O assalto a banco que apavorou os moradores de Criciúma foi tratado com ironia, deboche, risos e frases que chocaram os ouvintes da Gaúcha. Coimbra afirmou que os bandidos foram organizados e tiveram método, e, mais do que isso, eles tiveram “respeito pelo cidadão”. O jornalista narrou a ação dos criminosos: “Perguntaram ao funcionário do banco: ‘quanto tu ganha?’. O cara disse dois ou três mil.... tá vendo só, por isso que estamos assaltando. Não estamos tirando dinheiro de ninguém, é dinheiro do banco ”. David interpretou a fala do assaltante como “ideológica, existia uma filosofia no assalto deles”, opinou. O jornalista ainda disse que: “eles fazem isso aí só para pegar a instituição, é aquele dinheiro que eles querem, não é algo contra o cidadão”. Kelly Mattos completou a fala do colega, lembrando o filme “O Assalto ao Trem Pagador”, e completou com a seguinte frase: “O crime não é roubar banco.
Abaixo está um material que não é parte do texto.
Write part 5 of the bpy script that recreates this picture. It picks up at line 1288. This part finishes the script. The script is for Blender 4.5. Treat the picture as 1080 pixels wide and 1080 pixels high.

É fundar banco”.
POSIÇÃO DA RBS
A respeito de manifestação feita pelo comunicador David Coimbra, no programa Timeline da última quarta-feira (2), sobre o assalto em Criciúma (SC), o Grupo RBS informa que não houve intenção de minimizar a gravidade da ação criminosa e de ofender as empresas, os cidadãos e os policiais que foram feridos. O comunicador se retratou no ar nessa quinta-feira (3). A RBS pede desculpas pelo ocorrido e afirma seu respeito às instituições financeiras e às forças policiais, assim como a todas as pessoas atingidas pelo lamentável episódio. A linha editorial da RBS nos assuntos de segurança busca auxiliar cidadãos e empresas a se protegerem e valoriza as forças policiais na defesa da lei e da sociedade. A empresa tem como princípio estar aberta às críticas e aos questionamentos de todos, para ouvir suas percepções sobre todo e qualquer tema e estabelecer uma relação constante de diálogo e respeito. Essa atitude será reforçada nos próximos dias com diversos setores da sociedade com o propósito de aperfeiçoar o seu jornalismo responsável e independente.
POLÊMICA
Além de perder patrocinadores, o caso envolvendo a Rádio Gaúcha e os jornalistas David Coimbra e Kelly Matos passou a ser tema de discussões intermináveis nas redes sociais e em conversas presenciais. Não demorou muito para o caso assumir contornos de polêmica, uma espécie de grenalização de temas, que acabam sendo tratados a partir da posição política ou ideológica de cada um.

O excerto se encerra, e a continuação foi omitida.